Je raakt me met je inzicht in de kracht van het vertrouwen. Het opzeggen van het vertrouwen in de ander – en hoe bijzonder dat je de buurman en God in één adem noemt – zie je als het opzeggen van het vertrouwen in jezelf. Je noemt het niet, maar ik hoor er overal het woord ‘verantwoordelijkheid’ in door. In de diepere zin bedoel ik: wij worden mens als we ‘antwoorden’ op wat wij ‘horen’ – van Godswege geloof ik – om een weg van vrede te zoeken voor iedereen die op onze weg komt.
Het zou te naïef zijn als wij zouden verwachten dat middels tekenen van respect over en weer verschillen zullen vervagen. Dat hoeft ook niet wat mij betreft. Die verscheidenheid zie ik als uiting van de creativiteit van de Schepper. Als ik alleen al even naar mijn eigen kerk kijk (PKN) dan zie ik indrukwekkende verschillen tussen mensen. Er doen ‘uitdossingen’ van God de ronde waar ik me helemaal niets bij voor kan stellen. In de Bijbel (en ook in de Koran) staan gewelddadige passages over de Eeuwige die ik nooit en te nimmer voor mijn rekening zou willen en kunnen nemen, maar die anderen tot mijn niet geringe verbazing – soms verbijstering – wel kunnen nazeggen. Die geloofsverschillen zijn van alle tijden. Om het nog maar niet over alle culturele eigenaardigheden te hebben.

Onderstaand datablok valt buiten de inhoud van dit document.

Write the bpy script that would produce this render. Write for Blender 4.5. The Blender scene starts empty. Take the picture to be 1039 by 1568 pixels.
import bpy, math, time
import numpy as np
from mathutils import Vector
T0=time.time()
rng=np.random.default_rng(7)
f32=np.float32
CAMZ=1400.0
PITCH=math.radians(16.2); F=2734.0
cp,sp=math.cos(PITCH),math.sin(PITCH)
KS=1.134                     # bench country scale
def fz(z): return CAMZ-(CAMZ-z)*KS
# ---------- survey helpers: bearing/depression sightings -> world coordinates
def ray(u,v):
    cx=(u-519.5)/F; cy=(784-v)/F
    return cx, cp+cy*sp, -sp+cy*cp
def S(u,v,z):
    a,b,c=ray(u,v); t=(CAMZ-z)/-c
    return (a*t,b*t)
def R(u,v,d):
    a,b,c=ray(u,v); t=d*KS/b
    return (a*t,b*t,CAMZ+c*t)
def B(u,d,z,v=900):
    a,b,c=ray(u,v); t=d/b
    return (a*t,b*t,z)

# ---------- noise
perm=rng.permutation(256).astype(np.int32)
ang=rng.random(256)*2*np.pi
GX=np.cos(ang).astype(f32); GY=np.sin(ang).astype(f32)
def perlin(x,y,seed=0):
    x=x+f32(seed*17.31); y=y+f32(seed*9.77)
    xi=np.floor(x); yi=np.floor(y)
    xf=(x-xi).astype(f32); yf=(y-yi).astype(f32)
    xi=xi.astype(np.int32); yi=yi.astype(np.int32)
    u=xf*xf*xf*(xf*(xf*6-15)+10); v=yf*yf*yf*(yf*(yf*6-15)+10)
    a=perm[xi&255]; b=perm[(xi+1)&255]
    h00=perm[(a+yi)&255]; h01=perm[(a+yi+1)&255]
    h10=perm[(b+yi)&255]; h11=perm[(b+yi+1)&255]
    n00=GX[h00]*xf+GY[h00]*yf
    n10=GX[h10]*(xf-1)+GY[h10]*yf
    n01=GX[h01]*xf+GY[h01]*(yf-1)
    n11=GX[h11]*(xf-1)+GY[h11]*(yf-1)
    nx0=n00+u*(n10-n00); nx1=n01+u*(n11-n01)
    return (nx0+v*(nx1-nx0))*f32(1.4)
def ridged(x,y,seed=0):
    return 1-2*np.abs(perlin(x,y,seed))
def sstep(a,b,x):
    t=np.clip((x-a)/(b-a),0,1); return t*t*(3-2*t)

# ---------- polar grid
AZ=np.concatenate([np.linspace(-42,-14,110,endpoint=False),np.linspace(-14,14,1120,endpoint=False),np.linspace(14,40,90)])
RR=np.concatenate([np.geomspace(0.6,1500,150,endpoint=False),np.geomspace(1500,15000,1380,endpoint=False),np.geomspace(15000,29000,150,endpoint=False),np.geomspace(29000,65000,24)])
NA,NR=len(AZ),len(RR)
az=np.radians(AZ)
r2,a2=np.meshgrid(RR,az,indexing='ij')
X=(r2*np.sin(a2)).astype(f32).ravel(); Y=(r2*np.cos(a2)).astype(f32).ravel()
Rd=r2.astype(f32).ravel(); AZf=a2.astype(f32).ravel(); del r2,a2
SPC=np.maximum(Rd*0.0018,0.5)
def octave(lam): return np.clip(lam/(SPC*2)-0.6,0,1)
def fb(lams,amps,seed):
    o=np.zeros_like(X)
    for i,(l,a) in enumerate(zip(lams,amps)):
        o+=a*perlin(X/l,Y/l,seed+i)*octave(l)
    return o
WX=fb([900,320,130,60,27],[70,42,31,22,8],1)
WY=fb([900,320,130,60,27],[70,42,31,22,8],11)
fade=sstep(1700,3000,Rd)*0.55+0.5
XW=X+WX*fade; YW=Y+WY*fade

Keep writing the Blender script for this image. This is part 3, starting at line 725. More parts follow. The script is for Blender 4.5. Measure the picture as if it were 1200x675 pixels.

Je suggereert dat we het daarom niet al te nadrukkelijk over de vraag naar de waarheid van onze religies moeten hebben. Daar komt gedonder van (mijn woorden). Klopt. Tenzij we die vraag zo beantwoorden zoals jij zelf doet: namelijk met de bril van het vertrouwen op onze neus. Jezus zei het nogal eens zo als hij een intense ontmoeting had: ‘jouw vertrouwen is je redding’. En zie daar: jij vertelt mij als moslim hoe Mohammed Jezus’ woorden van een uitroepteken voorziet. En als vanzelf ontstaat het gesprek en delen we onze fascinatie voor onze tradities, de kracht van de verbeeldende taal voor nu, de hoop op een vredevolle toekomst voor deze wereld. Met jouw brief en jouw wijze van mij tegemoet treden plavei je de weg van het vertrouwen – wellicht ongemerkt en onbewust – en maak je hem voor mij en anderen weer een stukje begaanbaarder. Ik ben je er zeer dankbaar voor!